A formulação contemporânea dos desafios do desenvolvimento como “missões” (MAZZUCATO, 2021) traz na sua essência um reconhecimento de que os desafios do desenvolvimento não devem (nem podem) ser vistos de forma “desenraizada” de questões sociais e políticas. No recente texto publicado, Mazzucato (2022) retoma questões levantadas em sua obra “Mission Economy” (Mazzucato, 2021). O que seria uma economia orientada por missões? O caso paradigmático seria a Missão Apollo americana – um exemplo histórico de um objetivo de governo que exigiu visão de longo prazo e grande ousadia por parte do governo, frente à incerteza de seus resultados, mas que trouxe inúmeras externalidades positivas. Tratava-se de estabelecer um objetivo claro, ambicioso e urgente, sem que houvesse clareza sobre os subprodutos que vingariam, nem, muito menos, elementos para fazer uma análise custo-benefício dos projetos, dadas as incertezas tanto dos custos quanto das receitas futuras (sem falar nas externalidades). Levar o “homem à lua” (uma “missão” autoimposta) exigiu que o governo americano atuasse em parceria com um número grande de empresas de todos os portes, com o governo guiando o processo (misson oriented). De acordo com ela, alguns dos grandes problemas do nosso tempo (saúde, desafios climáticos, desafios educacionais, proteger a privacidade num mundo de tecnologias digitais, entre outros) necessitam da mesma postura ousada. Porém, são ainda mais desafiadores, na medida em que não requerem apenas soluções tecnológicas, mas também sociais, organizacionais e políticas (MAZZUCATO, 2021, p. 5).

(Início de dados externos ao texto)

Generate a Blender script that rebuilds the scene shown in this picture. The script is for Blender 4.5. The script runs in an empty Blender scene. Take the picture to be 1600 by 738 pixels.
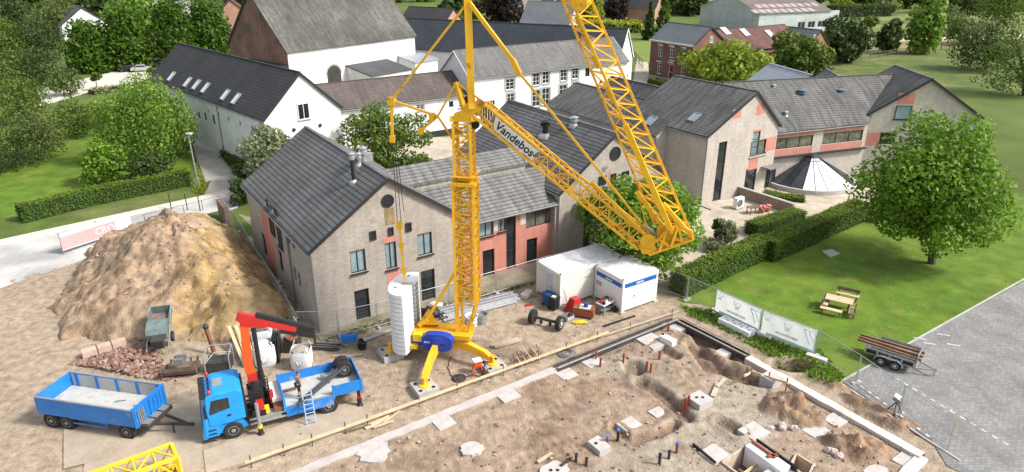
import bpy, math, random
import numpy as np
from mathutils import Vector, Matrix

SC = bpy.context.scene
COL = SC.collection
R = math.radians
rnd = random.Random(7)

# ------------------------------------------------------------------ camera, sky, sun, exposure
PITCH, CAM_H, FPX = R(22.6), 25.0, 1080.0
cd = bpy.data.cameras.new('camera'); cam = bpy.data.objects.new('camera', cd); COL.objects.link(cam)
cam.location = (0, 0, CAM_H); cam.rotation_euler = (R(90) - PITCH, 0, 0)
cd.sensor_fit = 'HORIZONTAL'; cd.sensor_width = 36; cd.lens = 36 * FPX / 1600; cd.clip_start = .5; cd.clip_end = 3000
SC.camera = cam
SUN_EL, SUN_AZ = R(44), R(103)            # azimuth clockwise from +Y
w = bpy.data.worlds.new('World'); SC.world = w; w.use_nodes = True
nt = w.node_tree; sky = nt.nodes.new('ShaderNodeTexSky'); sky.sky_type = 'NISHITA'; sky.sun_disc = False
sky.sun_elevation = SUN_EL; sky.sun_rotation = SUN_AZ; sky.air_density = 1.2; sky.dust_density = 2.5; sky.ozone_density = .6
bg = nt.nodes['Background']; bg.inputs[1].default_value = .15; hz = nt.nodes.new('ShaderNodeHueSaturation'); hz.inputs['Saturation'].default_value = .45; nt.links.new(sky.outputs[0], hz.inputs['Color']); nt.links.new(hz.outputs[0], bg.inputs[0])   # thin white cloud
sl = bpy.data.lights.new('sun', 'SUN'); sl.energy = 3.0; sl.angle = R(9); sl.color = (1, .96, .9)
so = bpy.data.objects.new('sun', sl); COL.objects.link(so)
sd = Vector((math.sin(SUN_AZ) * math.cos(SUN_EL), math.cos(SUN_AZ) * math.cos(SUN_EL), math.sin(SUN_EL)))
so.rotation_euler = sd.to_track_quat('Z', 'Y').to_euler(); so.location = sd * 200
vs = SC.view_settings; vs.view_transform = 'Standard'; vs.look = 'None'; vs.gamma = 1; vs.exposure = .66; vs.use_curve_mapping = False
SC.cycles.max_bounces = 5; SC.cycles.diffuse_bounces = 2; SC.cycles.glossy_bounces = 2; SC.cycles.transmission_bounces = 4

# ------------------------------------------------------------------ measuring helpers (a point of the photo -> the place)
_c, _s = math.cos(PITCH), math.sin(PITCH)
def ray(px, py):
    x, y = (px - 800) / FPX, (369 - py) / FPX
    return (x, _c + y * _s, -_s + y * _c)
def G(px, py, z=0.):
    d = ray(px, py); t = (z - CAM_H) / d[2]; return Vector((d[0] * t, d[1] * t, z))
def g2(px, py, z=0.):
    p = G(px, py, z); return (p.x, p.y)
def onplane(px, py, P0, P1):               # hit on the vertical plane through P0,P1: (distance along, height)
    dx, dy = P1[0] - P0[0], P1[1] - P0[1]; L = math.hypot(dx, dy); dx /= L; dy /= L
    d = ray(px, py); n = (-dy, dx)
    t = (P0[0] * n[0] + P0[1] * n[1]) / (d[0] * n[0] + d[1] * n[1])
    X, Yv, Z = d[0] * t, d[1] * t, CAM_H + d[2] * t
    return ((X - P0[0]) * dx + (Yv - P0[1]) * dy, Z)
ANG = R(33.4); CA, SA = math.cos(ANG), math.sin(ANG)
def U(u, v, z=None):                       # the direction grid of the village
    p = (u * CA - v * SA, u * SA + v * CA)
    return p if z is None else (p[0], p[1], z)

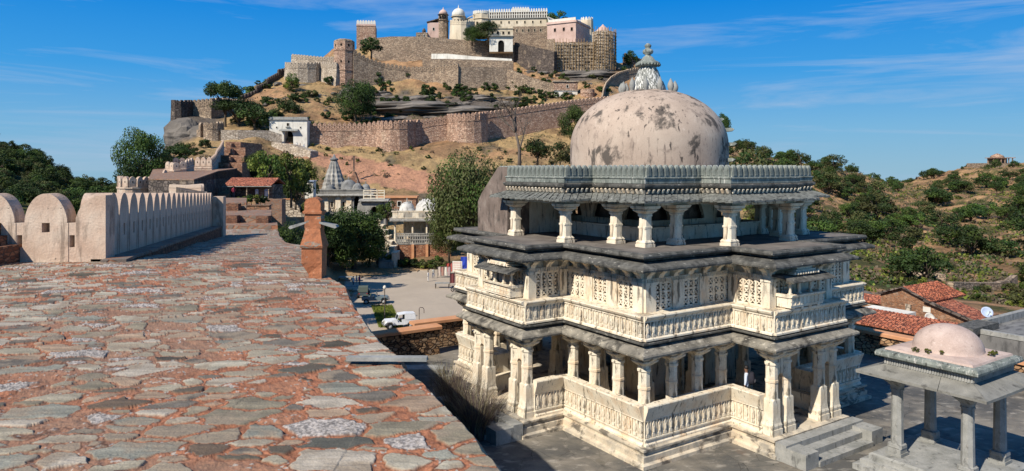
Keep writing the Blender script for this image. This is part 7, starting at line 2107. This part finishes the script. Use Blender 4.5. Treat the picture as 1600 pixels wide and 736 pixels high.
def jeep(p, yaw, label, paint, top=False):
    o = thing('jeep', p, label, 'jeep', rz=yaw)       # +x is the front
    mb = MB()
    mb.prism([(-1.75, .50), (-1.75, 1.0), (-.2, 1.0), (-.2, .72), (.25, .72), (.35, 1.02), (.62, 1.06), (1.72, .98), (1.78, .52), (1.1, .45), (-1.1, .45)], 'y', -.62, .62)
    mb.build('body', paint, o)
    for s in (-1, 1):
        mb = MB(); mb.prism([(.75, .80), (1.0, .98), (1.55, .98), (1.85, .72), (1.86, .66), (1.5, .88), (1.05, .88), (.80, .66)], 'y', s * .62, s * .90); mb.build('mudguard', paint, o)
        mb = MB(); d = MB(); d.lathe([(.02, 0), (.11, 0), (.12, .05), (.02, .07)], 14); mb.add(d.v, d.f, 0, True, Matrix.Translation((1.76, s * .40, .80)) @ Matrix.Rotation(PI / 2, 4, 'Y')); mb.build('headlight', m_lamp, o)
        mb = MB(); mb.box(-1.79, -1.75, s * .55 - .06, s * .55 + .06, .7, .82); mb.build('tail_light', m_red, o)
        for x in (-1.15, 1.2): wheel(o, x, s * .74)
    mb = MB(); 
    for k in range(7): mb.box(1.745, 1.785, -.27 + k * .09 - .025, -.27 + k * .09 + .025, .58, .92)
    mb.build('grille', m_open, o)
    mb = MB(); mb.box(1.85, 1.95, -.8, .8, .48, .60); mb.build('bumper', m_chrome, o)
    mb = MB(); mb.bar((.35, -.6, 1.02), (.18, -.6, 1.55), .05); mb.bar((.35, .6, 1.02), (.18, .6, 1.55), .05); mb.bar((.18, -.62, 1.55), (.18, .62, 1.55), .05); mb.bar((.28, 0, 1.05), (.18, 0, 1.55), .04)
    ws = mb.build('windscreen', paint, o)
    mb = MB(); mb.prism([(.33, 1.06), (.345, 1.06), (.195, 1.52), (.18, 1.52)], 'y', -.58, .58); mb.build('pane', m_glass, ws)
    for y in (-.3, .3):
        mb = MB(); mb.box(-.55, -.1, y - .22, y + .22, .72, .90); mb.box(-.65, -.52, y - .22, y + .22, .88, 1.35); mb.build('seat', m_canvas, o)
    mb = MB(); mb.box(-1.6, -.9, -.5, -.25, 1.0, 1.15); mb.box(-1.6, -.9, .25, .5, 1.0, 1.15); mb.build('rear_bench', m_canvas, o)
    if top:
        mb = MB(); mb.prism([(.2, 1.54), (.18, 1.62), (-.7, 1.72), (-1.75, 1.66), (-1.80, 1.0), (-1.74, 1.0), (-1.70, 1.58), (-.7, 1.66)], 'y', -.66, .66); mb.build('soft_top', top, o)
        for s in (-1, 1):
            mb = MB(); mb.box(-1.75, -.5, s * .64 - .02, s * .64 + .02, 1.0, 1.64); mb.build('side_curtain', top, o)
    return o
def lot(px, py): return G(px, py, -6.6) + Vector((0, 0, .01))
jeep(lot(586, 474), R(8), 'open-topped grey-green jeep parked below the rampart', m_jgrey)
jeep(lot(568, 464), R(100), 'second dark jeep half hidden behind the open-topped one, under the rampart', plain('dark_jeep_paint', (.06, .08, .09), .4, .5), m_canvas)
jeep(lot(624, 512), R(200), 'white soft-topped jeep half hidden behind the orange-capped parapet', m_wpaint, m_wpaint)
# lamp post
o = thing('lamp_post', lot(601, 503), 'slim black lamp post with a small white globe in the car park', 'lamp post')
mb = MB(); mb.lathe([(.16, 0), (.16, .25), (.07, .35), (.05, 3.9)], 10); mb.build('pole', m_wdark, o); mb = MB(); mb.lathe([(.06, 3.9), (.17, 3.98), (.22, 4.15), (.15, 4.32), (.04, 4.4)], 12); mb.build('globe', m_white, o)
# bent rail hoop
o = thing('rail_hoop', P(655, 492, 46.8), 'thin bent metal hoop behind the corner of the orange-capped parapet', 'railing')
mb = MB(); mb.tube([(0, 0, -.5), (0, 0, .42), (.06, 0, .5), (.25, 0, .48), (.32, 0, .36), (.32, 0, .12)], .022, 8); o2 = mb.build('bent_tube', m_wdark, o)
mb = MB(); mb.box(-.05, .05, -.05, .05, -.52, -.4); mb.build('foot_plate', m_wdark, o)
# stalls at the right of the car park
def stall(px, py, label, cloths, w=2.2, yaw=0.0):
    o = thing('clothes_rack', lot(px, py), label, 'clothes rack', rz=yaw)
    mb = MB()
    for x in (0, w): mb.bar((x, 0, 0), (x, 0, 1.9), .05); mb.bar((x, -.3, 0.02), (x, .3, .02), .05)
    mb.bar((0, 0, 1.88), (w, 0, 1.88), .05); mb.build('frame', m_wdark, o)
    n = len(cloths)
    for k, c in enumerate(cloths):
        x0 = w * k / n + .04; x1 = w * (k + 1) / n - .03; mb = MB()
        mb.loft([[(x0, -.03 + .06 * math.sin(i), z), (x0 + (x1 - x0) * .33, .05, z), (x0 + (x1 - x0) * .66, -.06, z), (x1, .04, z), (x1, .07, z), (x0, .07, z)] for i, z in enumerate((.35, .9, 1.4, 1.85))]); mb.build('hanging_cloth', cloth(c), o)
    return o
stall(684, 434, 'rack of hanging pale textiles in the car park', [(.5, .42, .36), (.35, .2, .16), (.62, .58, .5), (.4, .3, .3)])
stall(697, 428, 'rack with a bright red hanging textile beside the white sign', [(.55, .10, .07), (.45, .12, .10)], 1.4, .5)
stall(703, 446, 'dark reddish rack nearest the temple, below the white sign', [(.16, .05, .05), (.22, .07, .06), (.10, .05, .05)], 2.4, .2)
sg = thing('signboard', lot(708, 436), 'white signboard with rows of red lettering beside the textile racks', 'sign', rz=R(-8))
mb = MB(); mb.box(-.1, 1.55, 0, .06, 1.1, 3.0); mb.build('board', m_white, sg)
mb = MB(); mb.box(-.02, .05, .02, .08, 0, 1.1); mb.box(1.4, 1.47, .02, .08, 0, 1.1); mb.build('post', m_wdark, sg)
mb = MB(); rs = random.Random(8)
for j, (hh, n) in enumerate(((.22, 7), (.12, 12), (.12, 11), (.10, 13))):
    z = 2.62 - j * .34
    for k in range(n):
        x = .05 + k * (1.35 / n); w = 1.35 / n * .62
        mb.box(x, x + w, -.012, 0, z, z + hh * .25); mb.box(x, x + w * .3, -.012, 0, z + hh * .25, z + hh * .8); mb.box(x + (w * .6 if rs.random() < .5 else w * .2), x + w, -.012, 0, z + hh * .8, z + hh)
mb.build('lettering', plain('red_lettering', (.5, .05, .04), .6), sg)
o = thing('tarpaulin', lot(720, 428), 'blue tarpaulin hung beside the white signboard next to the temple', 'tarpaulin')
mb = MB(); mb.loft([[(0, 0, z), (.4, .15 * math.sin(z * 3), z), (.8, -.1, z), (1.4, .1, z), (1.4, .16, z), (0, .08, z)] for z in (.8, 1.5, 2.2, 3.0)]); mb.build('sheet', cloth((.03, .06, .36)), o); mb = MB(); mb.bar((0, .1, 0), (0, .1, 3.05), .06); mb.bar((1.4, .2, 0), (1.4, .2, 3.05), .06); mb.build('pole', m_wdark, o)
def table(px, py, label, w=2.4, d=1.0, h=.8, yaw=0.0, m=None, name='table', cat='table'):
    o = thing(name, lot(px, py), label, cat, rz=yaw)
    mb = MB(); mb.box(-w / 2, w / 2, -d / 2, d / 2, h - .08, h); mb.build('top', m or m_kiosk, o)
    for x in (-w / 2 + .08, w / 2 - .08):
        for y in (-d / 2 + .08, d / 2 - .08):
            mb = MB(); mb.box(x - .04, x + .04, y - .04, y + .04, 0, h - .08); mb.build('leg', m_wdark, o)
table(691, 450, 'low dark table with goods in front of the textile racks', 2.2, 1.0, .8)
table(545, 441, 'long grey stone bench under the rampart, nearest the domed shrine', 3.2, 1.2, .9, .1, m_kiosk, 'stone_bench', 'bench')
table(549, 456, 'second grey stone bench under the rampart, beside three people', 3.2, 1.4, .9, .1, m_kiosk, 'stone_bench', 'bench')
# motorcycle by the stalls
def motorbike(px, py, yaw, label, c):
    o = thing('motorcycle', lot(px, py), label, 'motorcycle', rz=yaw)
    for x in (-.65, .65):
        mb = MB(); d = MB(); d.lathe([(.22, -.05), (.30, -.05), (.31, 0), (.30, .05), (.22, .05), (.22, -.05)], 18, cap=False); mb.add(d.v, d.f, 0, True, Matrix.Translation((x, 0, .31)) @ Matrix.Rotation(PI / 2, 4, 'X'))
        w = mb.build('wheel', m_tyre, o); mb = MB(); [mb.bar((x - .25 * math.cos(a), 0, .31 - .25 * math.sin(a)), (x + .25 * math.cos(a), 0, .31 + .25 * math.sin(a)), .015) for a in (0, 1, 2)]; mb.build('spokes', m_chrome, w)
    mb = MB(); mb.bar((.65, 0, .31), (.45, 0, .95), .05); mb.bar((.45, 0, .8), (-.3, 0, .55), .08); mb.bar((-.3, 0, .5), (-.65, 0, .31), .05); mb.box(-.15, .2, -.12, .12, .28, .55); mb.build('frame', m_wdark, o)
    mb = MB(); mb.prism([(-.05, .72), (.40, .78), (.38, .95), (.05, .93)], 'y', -.12, .12); mb.build('tank', plain('bike_paint', c, .3, .5), o)
    mb = MB(); mb.prism([(-.75, .75), (-.05, .72), (-.05, .80), (-.75, .86)], 'y', -.12, .12); mb.build('saddle', m_tyre, o)
    mb = MB(); mb.bar((.42, -.32, 1.0), (.45, 0, .95), .03); mb.bar((.42, .32, 1.0), (.45, 0, .95), .03); mb.build('handlebar', m_chrome, o)
motorbike(713, 455, .6, 'blue motorcycle parked by the temple corner of the car park', (.03, .08, .25))
motorbike(718, 460, .9, 'black motorcycle next to the blue one at the temple corner', (.02, .02, .02))
# strip of clipped grass below the rampart
gp = [lot(590, 480), lot(583, 505), lot(600, 515), lot(612, 512)]
mb = MB(); rs = np.random.RandomState(4)
g0 = lot(580, 478); g1 = lot(592, 512)
for k in range(5000):
    t = rs.uniform(); p = g0.lerp(g1, t); w = rs.uniform(0, 2.8); x, y = p.x + w, p.y; h = rs.uniform(.1, .35); a = rs.uniform(0, 3.14)
    o_ = len(mb.v); mb.v += [(x - .06 * math.cos(a), y - .06 * math.sin(a), -6.6), (x + .06 * math.cos(a), y + .06 * math.sin(a), -6.6), (x + rs.uniform(-.1, .1), y + rs.uniform(-.1, .1), -6.6 + h)]
    mb.face((o_, o_ + 1, o_ + 2))
o = mb.build('lawn_strip', L_YEL, None, flip_check=False); o['kind'] = 'stuff'; o['label'] = 'narrow strip of bright green grass between the rampart and the car park'; o['category'] = 'grass'

# haze filling the valley air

Para a autora, analogamente ao que foi feito nos anos 1960, recentemente teriam sido estabelecidas as 17 metas dos Objetivos de Desenvolvimento Sustentável (ODS), que poderiam ser vistas como 17 grandes “missões globais” – análogas à Missão Apollo, porém, insiste, ainda mais desafiadora. Isso porque cada um dos ODS é um problema complexo que envolve, simultaneamente, diversas dimensões: social, política, tecnológica e comportamental. Dessa forma, a “primeira leva” de missões (mission-oriented policies – como a Missão Apollo) teria seguido a máxima de “grande ciência se encontra com grandes problemas”. Para adaptar a ideia de pensar através de missões (mission-oriented thinking) aos nossos tempos, seria necessário também introduzir inovações institucionais a fim de criar novos mercados e redesenhar os já existentes – o que requer participação cidadã (p. 108). Portanto, ter a visão (como na Missão Apollo) é condição necessária, mas não suficiente – seria igualmente necessário engajar os cidadãos numa mesma direção.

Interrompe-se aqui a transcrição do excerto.